#### SUPPLIED MATERIAL
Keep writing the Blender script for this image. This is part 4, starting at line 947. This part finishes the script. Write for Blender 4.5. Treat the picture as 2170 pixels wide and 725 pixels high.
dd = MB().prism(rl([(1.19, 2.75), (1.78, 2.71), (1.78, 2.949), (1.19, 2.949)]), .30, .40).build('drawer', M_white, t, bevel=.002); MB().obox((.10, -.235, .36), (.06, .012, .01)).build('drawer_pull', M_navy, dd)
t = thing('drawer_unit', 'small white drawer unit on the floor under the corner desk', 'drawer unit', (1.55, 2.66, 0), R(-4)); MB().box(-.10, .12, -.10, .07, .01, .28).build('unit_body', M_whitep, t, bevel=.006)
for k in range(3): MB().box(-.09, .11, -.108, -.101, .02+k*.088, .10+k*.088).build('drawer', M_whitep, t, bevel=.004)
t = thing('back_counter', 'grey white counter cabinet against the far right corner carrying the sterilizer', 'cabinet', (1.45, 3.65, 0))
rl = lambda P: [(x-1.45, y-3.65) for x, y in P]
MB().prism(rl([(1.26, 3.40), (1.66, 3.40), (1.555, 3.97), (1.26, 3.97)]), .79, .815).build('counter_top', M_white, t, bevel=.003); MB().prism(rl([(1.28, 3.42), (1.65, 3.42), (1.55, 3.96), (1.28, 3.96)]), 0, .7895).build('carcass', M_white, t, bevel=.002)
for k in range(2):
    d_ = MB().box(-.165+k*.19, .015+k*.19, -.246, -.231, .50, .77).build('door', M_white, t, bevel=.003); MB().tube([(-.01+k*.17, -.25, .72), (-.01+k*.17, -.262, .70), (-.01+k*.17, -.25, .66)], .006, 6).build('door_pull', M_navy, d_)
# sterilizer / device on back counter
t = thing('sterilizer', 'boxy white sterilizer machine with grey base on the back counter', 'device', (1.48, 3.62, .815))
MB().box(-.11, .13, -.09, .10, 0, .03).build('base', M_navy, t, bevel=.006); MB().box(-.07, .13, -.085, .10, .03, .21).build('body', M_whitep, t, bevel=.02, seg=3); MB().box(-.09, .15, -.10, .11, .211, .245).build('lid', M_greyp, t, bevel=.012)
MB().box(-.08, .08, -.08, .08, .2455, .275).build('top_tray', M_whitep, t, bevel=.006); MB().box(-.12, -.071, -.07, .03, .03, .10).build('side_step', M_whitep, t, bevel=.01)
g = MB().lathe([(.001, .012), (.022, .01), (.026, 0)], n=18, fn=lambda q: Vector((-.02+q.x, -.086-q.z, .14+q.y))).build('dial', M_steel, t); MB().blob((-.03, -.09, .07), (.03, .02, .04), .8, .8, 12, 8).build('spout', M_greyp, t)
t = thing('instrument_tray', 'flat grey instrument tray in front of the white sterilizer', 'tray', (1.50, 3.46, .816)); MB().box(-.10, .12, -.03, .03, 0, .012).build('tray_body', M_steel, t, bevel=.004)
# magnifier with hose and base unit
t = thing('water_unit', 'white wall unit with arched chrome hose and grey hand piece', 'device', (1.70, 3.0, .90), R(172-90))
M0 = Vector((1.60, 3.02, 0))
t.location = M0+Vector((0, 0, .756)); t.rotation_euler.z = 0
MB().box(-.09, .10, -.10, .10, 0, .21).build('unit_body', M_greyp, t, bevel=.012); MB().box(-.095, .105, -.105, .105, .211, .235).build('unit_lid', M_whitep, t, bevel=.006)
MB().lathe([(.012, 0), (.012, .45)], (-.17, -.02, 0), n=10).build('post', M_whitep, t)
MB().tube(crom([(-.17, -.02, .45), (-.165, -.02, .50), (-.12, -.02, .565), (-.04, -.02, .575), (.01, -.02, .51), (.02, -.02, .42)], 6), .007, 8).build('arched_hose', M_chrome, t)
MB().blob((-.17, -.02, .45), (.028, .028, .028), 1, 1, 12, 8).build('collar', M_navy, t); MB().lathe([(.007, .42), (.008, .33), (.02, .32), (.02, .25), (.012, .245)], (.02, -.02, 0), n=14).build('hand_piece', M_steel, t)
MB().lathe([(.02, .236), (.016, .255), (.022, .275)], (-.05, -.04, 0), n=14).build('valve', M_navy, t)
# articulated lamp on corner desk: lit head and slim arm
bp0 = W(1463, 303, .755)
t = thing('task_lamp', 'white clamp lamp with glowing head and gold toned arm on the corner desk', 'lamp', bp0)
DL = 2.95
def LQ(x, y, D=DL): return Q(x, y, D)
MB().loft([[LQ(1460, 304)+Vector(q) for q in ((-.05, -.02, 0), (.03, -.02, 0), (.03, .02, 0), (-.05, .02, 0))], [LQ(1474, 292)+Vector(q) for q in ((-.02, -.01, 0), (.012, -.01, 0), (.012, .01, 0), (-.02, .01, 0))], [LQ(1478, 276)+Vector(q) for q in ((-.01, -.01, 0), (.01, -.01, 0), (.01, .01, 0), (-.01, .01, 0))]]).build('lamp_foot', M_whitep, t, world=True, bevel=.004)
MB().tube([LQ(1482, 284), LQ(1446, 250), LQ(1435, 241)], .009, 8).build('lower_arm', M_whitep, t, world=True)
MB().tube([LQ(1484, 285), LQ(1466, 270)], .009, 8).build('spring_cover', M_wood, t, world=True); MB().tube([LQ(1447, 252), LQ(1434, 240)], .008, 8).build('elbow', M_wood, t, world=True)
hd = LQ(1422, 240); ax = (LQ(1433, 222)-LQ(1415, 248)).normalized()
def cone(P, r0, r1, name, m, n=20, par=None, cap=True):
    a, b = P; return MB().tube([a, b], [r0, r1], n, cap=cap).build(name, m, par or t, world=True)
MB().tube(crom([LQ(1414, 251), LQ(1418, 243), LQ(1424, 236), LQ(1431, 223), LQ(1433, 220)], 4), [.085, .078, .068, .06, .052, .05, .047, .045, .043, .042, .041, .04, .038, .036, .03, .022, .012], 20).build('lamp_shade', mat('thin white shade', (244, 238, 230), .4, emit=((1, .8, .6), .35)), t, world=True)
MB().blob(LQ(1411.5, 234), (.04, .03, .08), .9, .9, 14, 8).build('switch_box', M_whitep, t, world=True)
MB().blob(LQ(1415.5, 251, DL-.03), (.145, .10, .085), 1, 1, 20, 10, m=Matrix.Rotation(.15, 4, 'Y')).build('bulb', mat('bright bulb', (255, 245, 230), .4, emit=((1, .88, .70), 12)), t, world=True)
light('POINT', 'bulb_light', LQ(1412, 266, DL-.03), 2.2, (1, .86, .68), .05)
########
◆ **TASK TO CARRY OUT**: Reproduce every line of the data verbatim.

◆ **ANSWER IN FULL**:
Keep writing the Blender script for this image. This is part 4, starting at line 947. This part finishes the script. Write for Blender 4.5. Treat the picture as 2170 pixels wide and 725 pixels high.
dd = MB().prism(rl([(1.19, 2.75), (1.78, 2.71), (1.78, 2.949), (1.19, 2.949)]), .30, .40).build('drawer', M_white, t, bevel=.002); MB().obox((.10, -.235, .36), (.06, .012, .01)).build('drawer_pull', M_navy, dd)
t = thing('drawer_unit', 'small white drawer unit on the floor under the corner desk', 'drawer unit', (1.55, 2.66, 0), R(-4)); MB().box(-.10, .12, -.10, .07, .01, .28).build('unit_body', M_whitep, t, bevel=.006)
for k in range(3): MB().box(-.09, .11, -.108, -.101, .02+k*.088, .10+k*.088).build('drawer', M_whitep, t, bevel=.004)
t = thing('back_counter', 'grey white counter cabinet against the far right corner carrying the sterilizer', 'cabinet', (1.45, 3.65, 0))
rl = lambda P: [(x-1.45, y-3.65) for x, y in P]
MB().prism(rl([(1.26, 3.40), (1.66, 3.40), (1.555, 3.97), (1.26, 3.97)]), .79, .815).build('counter_top', M_white, t, bevel=.003); MB().prism(rl([(1.28, 3.42), (1.65, 3.42), (1.55, 3.96), (1.28, 3.96)]), 0, .7895).build('carcass', M_white, t, bevel=.002)
for k in range(2):
    d_ = MB().box(-.165+k*.19, .015+k*.19, -.246, -.231, .50, .77).build('door', M_white, t, bevel=.003); MB().tube([(-.01+k*.17, -.25, .72), (-.01+k*.17, -.262, .70), (-.01+k*.17, -.25, .66)], .006, 6).build('door_pull', M_navy, d_)
# sterilizer / device on back counter
t = thing('sterilizer', 'boxy white sterilizer machine with grey base on the back counter', 'device', (1.48, 3.62, .815))
MB().box(-.11, .13, -.09, .10, 0, .03).build('base', M_navy, t, bevel=.006); MB().box(-.07, .13, -.085, .10, .03, .21).build('body', M_whitep, t, bevel=.02, seg=3); MB().box(-.09, .15, -.10, .11, .211, .245).build('lid', M_greyp, t, bevel=.012)
MB().box(-.08, .08, -.08, .08, .2455, .275).build('top_tray', M_whitep, t, bevel=.006); MB().box(-.12, -.071, -.07, .03, .03, .10).build('side_step', M_whitep, t, bevel=.01)
g = MB().lathe([(.001, .012), (.022, .01), (.026, 0)], n=18, fn=lambda q: Vector((-.02+q.x, -.086-q.z, .14+q.y))).build('dial', M_steel, t); MB().blob((-.03, -.09, .07), (.03, .02, .04), .8, .8, 12, 8).build('spout', M_greyp, t)
t = thing('instrument_tray', 'flat grey instrument tray in front of the white sterilizer', 'tray', (1.50, 3.46, .816)); MB().box(-.10, .12, -.03, .03, 0, .012).build('tray_body', M_steel, t, bevel=.004)
# magnifier with hose and base unit
t = thing('water_unit', 'white wall unit with arched chrome hose and grey hand piece', 'device', (1.70, 3.0, .90), R(172-90))
M0 = Vector((1.60, 3.02, 0))
t.location = M0+Vector((0, 0, .756)); t.rotation_euler.z = 0
MB().box(-.09, .10, -.10, .10, 0, .21).build('unit_body', M_greyp, t, bevel=.012); MB().box(-.095, .105, -.105, .105, .211, .235).build('unit_lid', M_whitep, t, bevel=.006)
MB().lathe([(.012, 0), (.012, .45)], (-.17, -.02, 0), n=10).build('post', M_whitep, t)
MB().tube(crom([(-.17, -.02, .45), (-.165, -.02, .50), (-.12, -.02, .565), (-.04, -.02, .575), (.01, -.02, .51), (.02, -.02, .42)], 6), .007, 8).build('arched_hose', M_chrome, t)
MB().blob((-.17, -.02, .45), (.028, .028, .028), 1, 1, 12, 8).build('collar', M_navy, t); MB().lathe([(.007, .42), (.008, .33), (.02, .32), (.02, .25), (.012, .245)], (.02, -.02, 0), n=14).build('hand_piece', M_steel, t)
MB().lathe([(.02, .236), (.016, .255), (.022, .275)], (-.05, -.04, 0), n=14).build('valve', M_navy, t)
# articulated lamp on corner desk: lit head and slim arm
bp0 = W(1463, 303, .755)
t = thing('task_lamp', 'white clamp lamp with glowing head and gold toned arm on the corner desk', 'lamp', bp0)
DL = 2.95
def LQ(x, y, D=DL): return Q(x, y, D)
MB().loft([[LQ(1460, 304)+Vector(q) for q in ((-.05, -.02, 0), (.03, -.02, 0), (.03, .02, 0), (-.05, .02, 0))], [LQ(1474, 292)+Vector(q) for q in ((-.02, -.01, 0), (.012, -.01, 0), (.012, .01, 0), (-.02, .01, 0))], [LQ(1478, 276)+Vector(q) for q in ((-.01, -.01, 0), (.01, -.01, 0), (.01, .01, 0), (-.01, .01, 0))]]).build('lamp_foot', M_whitep, t, world=True, bevel=.004)
MB().tube([LQ(1482, 284), LQ(1446, 250), LQ(1435, 241)], .009, 8).build('lower_arm', M_whitep, t, world=True)
MB().tube([LQ(1484, 285), LQ(1466, 270)], .009, 8).build('spring_cover', M_wood, t, world=True); MB().tube([LQ(1447, 252), LQ(1434, 240)], .008, 8).build('elbow', M_wood, t, world=True)
hd = LQ(1422, 240); ax = (LQ(1433, 222)-LQ(1415, 248)).normalized()
def cone(P, r0, r1, name, m, n=20, par=None, cap=True):
    a, b = P; return MB().tube([a, b], [r0, r1], n, cap=cap).build(name, m, par or t, world=True)
MB().tube(crom([LQ(1414, 251), LQ(1418, 243), LQ(1424, 236), LQ(1431, 223), LQ(1433, 220)], 4), [.085, .078, .068, .06, .052, .05, .047, .045, .043, .042, .041, .04, .038, .036, .03, .022, .012], 20).build('lamp_shade', mat('thin white shade', (244, 238, 230), .4, emit=((1, .8, .6), .35)), t, world=True)
MB().blob(LQ(1411.5, 234), (.04, .03, .08), .9, .9, 14, 8).build('switch_box', M_whitep, t, world=True)
MB().blob(LQ(1415.5, 251, DL-.03), (.145, .10, .085), 1, 1, 20, 10, m=Matrix.Rotation(.15, 4, 'Y')).build('bulb', mat('bright bulb', (255, 245, 230), .4, emit=((1, .88, .70), 12)), t, world=True)
light('POINT', 'bulb_light', LQ(1412, 266, DL-.03), 2.2, (1, .86, .68), .05)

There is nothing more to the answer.